Thursday, September 27, 2012

Screenwriting Tip of the Day - Sept 27th

 "Loglines: the necessary evil."

Loglines have always been, and will continue to be, the biggest pain in the rear for writers. How can you possibly take your story and squish it down to what would look like a 140-character tweet? What elements need to be covered? How can I test my logline?

Let's get right to it and address those questions!

  • How long should my logline be?
    • There is no hard and fast rule here, BUT it should be no longer than a 10-second spoken line. Think about it this way: you're in an elevator with a studio exec. You make eye contact, and instead of introducing yourself, you throw out your pitch! <DING> The elevator opens, the exec steps out, but spins and says, "Interesting concept - here's my card." (Ok, maybe that's how I dream of it happening.) But you get the point: it's your story's pitch, so keep it down to one line only (certainly no more than two).
  • What elements need to be included?
    • Just have a look at this image - it covers the elements in a great visual.
    • But I would add another effective element: time.

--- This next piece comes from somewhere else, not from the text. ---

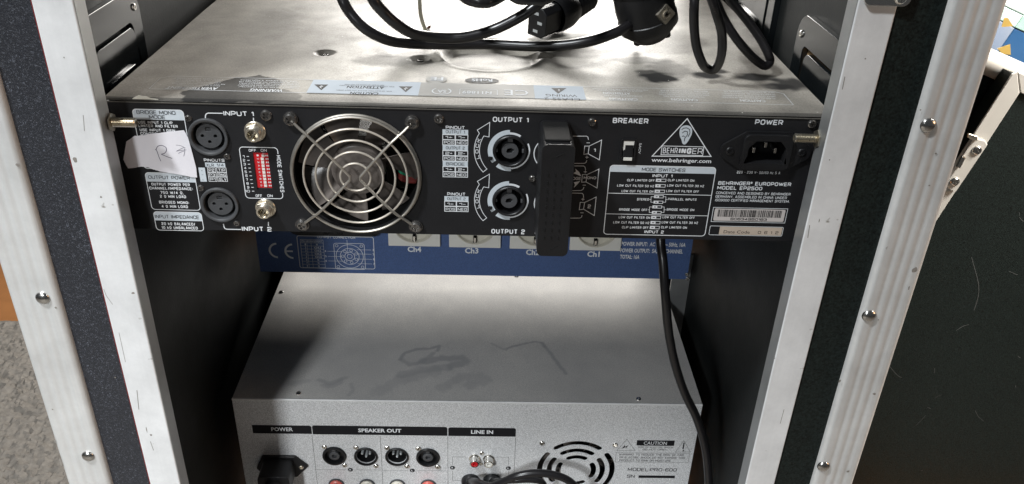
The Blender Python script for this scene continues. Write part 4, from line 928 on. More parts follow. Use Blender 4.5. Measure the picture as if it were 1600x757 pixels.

How long does your protagonist have before his world comes to an end and he fails his mission?

  • How can I test my logline?
    • There are a few ways to do this and it's highly recommended you use all sources as an opportunity to test across different perspectives.
      • Screenwriters Anonymous - yes, this site! Email your logline using the link and receive feedback within 24 hours (typically within an hour).
      • Logline It - great site! Post your logline and other members will provide comments.
      • Starbucks - this applies to any public environment, but I figured we're writers - we live at Starbucks. When you're standing in line or hanging out, just tap a stranger on the shoulder and ask them for a minute of their time. If they look at you strange and turn away, then don't insist - you may end up locked up in county jail. If they're game, then pitch your logline! That's a great way to get instant, honest feedback.

One last piece of advice: before you start typing your script, before you start shaping your outline, before you start drafting character profiles ... WRITE YOUR LOGLINE FIRST! You'll find it helps to focus your storyline instead of shaping your logline to fit your story AFTER you've written it. Do it before and it will help with all proceeding steps ... do it after and you'll be in for the fight of your life.